In the guitar and art world the aim is to do as little as is possible. A vintage Strat or Les Paul is hugely devalued if anyone has attempted to fill in or touch-up dings or scratches and the value is absolutely destroyed if it has been refinished or is missing original pickups or parts.
With artworks the primary aim is to remove earlier restoration attempts, e.g. varnish from oil paintings etc. Again touching-up is very much frowned upon and tends to be removed with serious conservation. Clean and original is the goal unless there is very serious damage. Same exists in the world of record collecting, e.g. if anyone has attempted to doctor a grading with say a black marker pen on a rubbed matt black sleeve that is viewed as fraud and it knocks the record down a couple of grades, sellotape, names on sleeves etc is even more detrimental. Real value-killers. Gluing unstuck flip-sleeves back is fine, as is removing stickers, using a light putty eraser to remove minor sleeve dirt as it is totally invisible/non-destructive, but anything beyond that is viewed as dishonest.

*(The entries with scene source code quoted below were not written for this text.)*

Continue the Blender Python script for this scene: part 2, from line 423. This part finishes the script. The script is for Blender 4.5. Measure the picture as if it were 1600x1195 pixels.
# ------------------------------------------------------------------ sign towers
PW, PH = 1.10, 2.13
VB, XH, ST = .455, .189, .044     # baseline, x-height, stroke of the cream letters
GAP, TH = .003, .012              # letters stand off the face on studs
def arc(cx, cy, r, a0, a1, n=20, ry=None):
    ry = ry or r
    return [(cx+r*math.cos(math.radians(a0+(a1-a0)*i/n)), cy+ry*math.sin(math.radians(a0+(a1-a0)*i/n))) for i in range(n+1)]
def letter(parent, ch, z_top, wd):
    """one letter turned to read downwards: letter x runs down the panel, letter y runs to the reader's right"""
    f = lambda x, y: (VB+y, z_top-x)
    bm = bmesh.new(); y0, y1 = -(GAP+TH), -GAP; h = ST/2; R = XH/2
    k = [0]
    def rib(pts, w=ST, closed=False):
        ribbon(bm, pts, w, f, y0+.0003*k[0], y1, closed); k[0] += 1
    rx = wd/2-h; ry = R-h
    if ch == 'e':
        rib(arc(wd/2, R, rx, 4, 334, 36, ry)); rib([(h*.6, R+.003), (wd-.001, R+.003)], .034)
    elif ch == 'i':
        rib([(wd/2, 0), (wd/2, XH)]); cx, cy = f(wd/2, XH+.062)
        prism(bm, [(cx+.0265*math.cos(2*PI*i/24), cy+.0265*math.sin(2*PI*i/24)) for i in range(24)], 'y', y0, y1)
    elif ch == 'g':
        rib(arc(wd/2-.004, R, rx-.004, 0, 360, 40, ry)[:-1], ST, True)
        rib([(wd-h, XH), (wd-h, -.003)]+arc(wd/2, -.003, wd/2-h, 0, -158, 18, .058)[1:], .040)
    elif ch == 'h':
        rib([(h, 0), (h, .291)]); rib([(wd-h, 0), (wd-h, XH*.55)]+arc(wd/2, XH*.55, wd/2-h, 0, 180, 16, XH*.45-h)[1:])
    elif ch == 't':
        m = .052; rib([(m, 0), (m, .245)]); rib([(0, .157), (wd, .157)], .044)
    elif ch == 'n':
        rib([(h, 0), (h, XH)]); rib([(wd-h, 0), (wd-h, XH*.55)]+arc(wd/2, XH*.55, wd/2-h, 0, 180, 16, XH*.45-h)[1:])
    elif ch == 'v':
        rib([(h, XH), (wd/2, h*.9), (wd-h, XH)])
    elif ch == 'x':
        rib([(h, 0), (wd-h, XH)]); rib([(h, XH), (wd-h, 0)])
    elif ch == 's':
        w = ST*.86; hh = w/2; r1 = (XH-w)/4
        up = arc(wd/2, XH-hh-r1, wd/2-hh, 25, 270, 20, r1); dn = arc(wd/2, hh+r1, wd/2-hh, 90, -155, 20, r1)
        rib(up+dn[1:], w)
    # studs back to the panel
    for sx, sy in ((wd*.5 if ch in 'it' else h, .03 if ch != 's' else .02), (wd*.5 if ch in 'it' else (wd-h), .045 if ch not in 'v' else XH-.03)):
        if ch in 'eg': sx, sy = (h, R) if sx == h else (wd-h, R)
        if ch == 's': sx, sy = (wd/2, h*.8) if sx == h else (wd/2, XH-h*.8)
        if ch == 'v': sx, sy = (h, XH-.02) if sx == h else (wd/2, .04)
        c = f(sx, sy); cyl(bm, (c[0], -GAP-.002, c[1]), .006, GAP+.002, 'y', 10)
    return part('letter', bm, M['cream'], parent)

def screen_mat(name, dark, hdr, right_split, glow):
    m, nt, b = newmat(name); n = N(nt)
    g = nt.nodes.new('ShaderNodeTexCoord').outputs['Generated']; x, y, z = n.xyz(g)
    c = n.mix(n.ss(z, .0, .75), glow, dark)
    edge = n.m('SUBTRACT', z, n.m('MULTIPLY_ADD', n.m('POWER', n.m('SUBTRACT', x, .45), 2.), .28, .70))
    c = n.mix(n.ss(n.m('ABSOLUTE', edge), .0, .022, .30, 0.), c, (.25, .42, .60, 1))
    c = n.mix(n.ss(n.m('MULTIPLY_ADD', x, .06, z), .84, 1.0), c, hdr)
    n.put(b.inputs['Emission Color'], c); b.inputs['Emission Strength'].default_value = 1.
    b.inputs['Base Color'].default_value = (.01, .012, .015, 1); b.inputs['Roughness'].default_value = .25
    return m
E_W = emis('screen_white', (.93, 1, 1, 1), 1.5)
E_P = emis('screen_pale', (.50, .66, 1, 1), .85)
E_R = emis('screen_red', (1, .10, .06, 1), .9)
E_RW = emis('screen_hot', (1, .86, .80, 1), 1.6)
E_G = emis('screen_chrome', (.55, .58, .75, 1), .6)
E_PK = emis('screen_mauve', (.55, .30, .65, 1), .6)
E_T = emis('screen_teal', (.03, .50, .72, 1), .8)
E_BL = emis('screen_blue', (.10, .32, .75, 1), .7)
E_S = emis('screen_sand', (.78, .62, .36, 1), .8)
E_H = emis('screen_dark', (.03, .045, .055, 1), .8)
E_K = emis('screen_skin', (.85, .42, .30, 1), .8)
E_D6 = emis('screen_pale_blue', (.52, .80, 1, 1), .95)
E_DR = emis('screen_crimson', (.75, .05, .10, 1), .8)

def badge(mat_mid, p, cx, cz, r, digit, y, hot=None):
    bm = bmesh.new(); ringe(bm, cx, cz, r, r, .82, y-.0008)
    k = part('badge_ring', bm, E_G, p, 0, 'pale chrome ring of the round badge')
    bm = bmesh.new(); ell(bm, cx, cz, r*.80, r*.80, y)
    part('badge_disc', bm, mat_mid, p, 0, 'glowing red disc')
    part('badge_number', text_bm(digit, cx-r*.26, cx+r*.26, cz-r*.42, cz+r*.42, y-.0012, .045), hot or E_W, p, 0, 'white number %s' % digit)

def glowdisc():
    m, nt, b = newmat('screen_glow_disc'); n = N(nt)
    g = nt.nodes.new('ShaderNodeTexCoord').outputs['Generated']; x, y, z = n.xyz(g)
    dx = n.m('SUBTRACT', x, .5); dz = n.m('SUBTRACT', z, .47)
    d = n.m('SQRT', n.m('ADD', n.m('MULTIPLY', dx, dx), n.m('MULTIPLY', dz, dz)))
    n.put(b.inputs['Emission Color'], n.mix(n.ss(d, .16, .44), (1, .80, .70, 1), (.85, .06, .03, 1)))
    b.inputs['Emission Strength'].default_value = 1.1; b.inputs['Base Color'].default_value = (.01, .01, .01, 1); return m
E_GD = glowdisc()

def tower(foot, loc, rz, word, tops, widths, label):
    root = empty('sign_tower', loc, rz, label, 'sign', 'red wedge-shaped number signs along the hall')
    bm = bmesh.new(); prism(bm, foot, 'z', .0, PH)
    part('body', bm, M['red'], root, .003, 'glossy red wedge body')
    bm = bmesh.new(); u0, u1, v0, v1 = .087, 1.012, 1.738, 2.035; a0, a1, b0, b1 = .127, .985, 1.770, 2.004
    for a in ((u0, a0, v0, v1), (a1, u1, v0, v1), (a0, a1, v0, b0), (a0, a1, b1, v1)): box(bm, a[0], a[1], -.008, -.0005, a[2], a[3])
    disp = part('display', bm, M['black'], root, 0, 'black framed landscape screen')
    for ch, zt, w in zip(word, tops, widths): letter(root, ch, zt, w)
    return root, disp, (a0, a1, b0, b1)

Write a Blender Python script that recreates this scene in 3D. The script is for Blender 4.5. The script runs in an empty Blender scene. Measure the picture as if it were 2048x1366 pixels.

The Japanese approach seems very honest, a dropped pot is restored with obvious joints showing clearly it is a damaged pot that has been fixed rather than thrown away. A rusty and chipped Leak TL12.1 is left to tell its story rather than being cosmetically restored. It is only restored to original function. I have a lot of respect for this, but I am also totally obsessive so say a dust bug mark on a 301 triggers the hell out of me. The result is I tend to search very long and hard for genuinely good condition examples of the items I want that need nothing more than restoring to core functionality. I have no audio kit that has had any cosmetic restoration beyond cleaning unless you count the replacement grilles on my JR149s. Everything else has just been cleaned and sympathetically restored to full function.